Evidentemente, este é um projeto apaixonante para a sua atriz principal que partilhou a sua curiosa viagem pessoal nesta duradoura produção: participando entusiasticamente num casting em 2014 apenas para o argumento desvanecer num limbo de scripts desprovidos de orçamento. Quando Sydney atingiu fama suficiente para estabelecer a sua produtora, Fifty-Fifty Films, um dos seus principais objetivos residiu no despertar desta longa-metragem. É compreensível pois Immaculate explora temáticas fascinantes acerca do domínio religioso e a sua apropriação do corpo feminino, e o conceito de escolha como uma ilusão abstrata, visualizado em Gwen, uma mulher acolhida pela Igreja, sendo esta a sua única alternativa a uma vida de violência e sofrimento. O poder da escolha está sempre limitado à realidade individual de uma pessoa, particularmente num mundo reinado por vozes masculinas que pretendem apagar essa autonomia feminina. Estas ideias, relevantes para a nossa atualidade, são tenuemente conservadas na sua concepção cinemática e salientadas pelo seu impetuoso desfecho e pelo desempenho de Sydney Sweeney, elevando Immaculate a ultrapassar os seus gritos banais, resultando numa ressonante história sobre uma mulher a recuperar o controlo do seu corpo num filme destituído de domínio artístico sobre a sua visão.
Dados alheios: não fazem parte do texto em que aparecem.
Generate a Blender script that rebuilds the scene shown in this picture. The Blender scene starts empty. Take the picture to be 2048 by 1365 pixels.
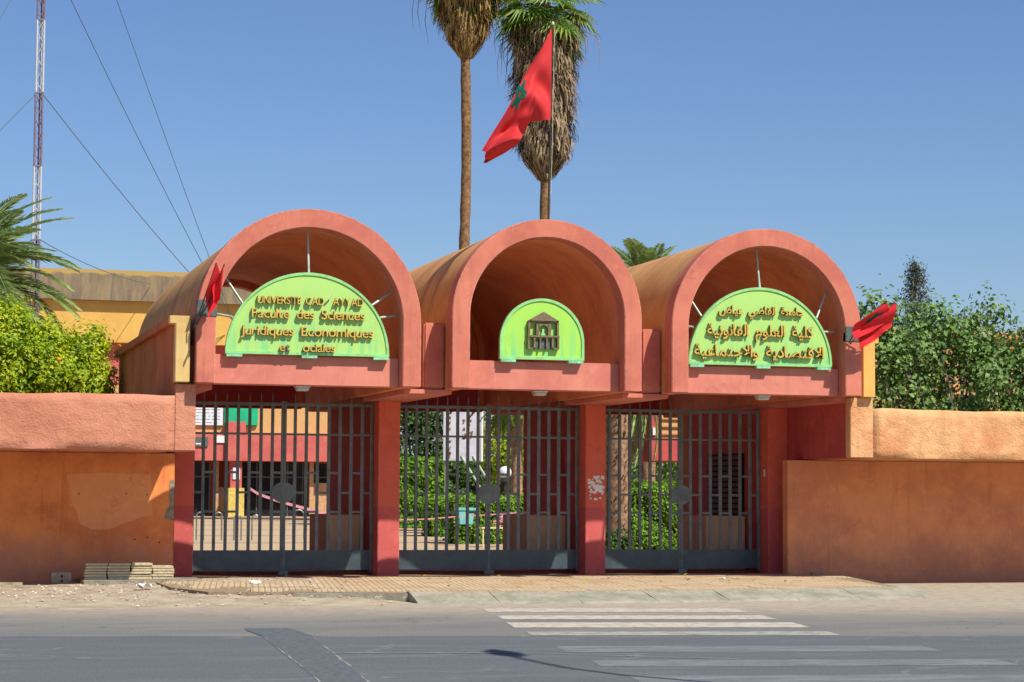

Sinceramente, é possível que a sua explícita paixão pelo processo criativo influencie a minha percepção crítica da sua filmografia. É verdadeiramente inspirador. Como atriz, é irrefutável a sua presença, sendo sempre memorável nas suas performances. No entanto, acredito que esta futura estrela carece de uma equipa criativa destemida prontamente apta para lustrar o seu potencial e a sua perceptível dedicação. Sydney Sweeney merece devidamente uma posição neste céu iluminado pela poluição da fábrica dos sonhos americana. Fica a esperança que os seus futuros projetos sejam dignos da sua sublime paixão e esforço.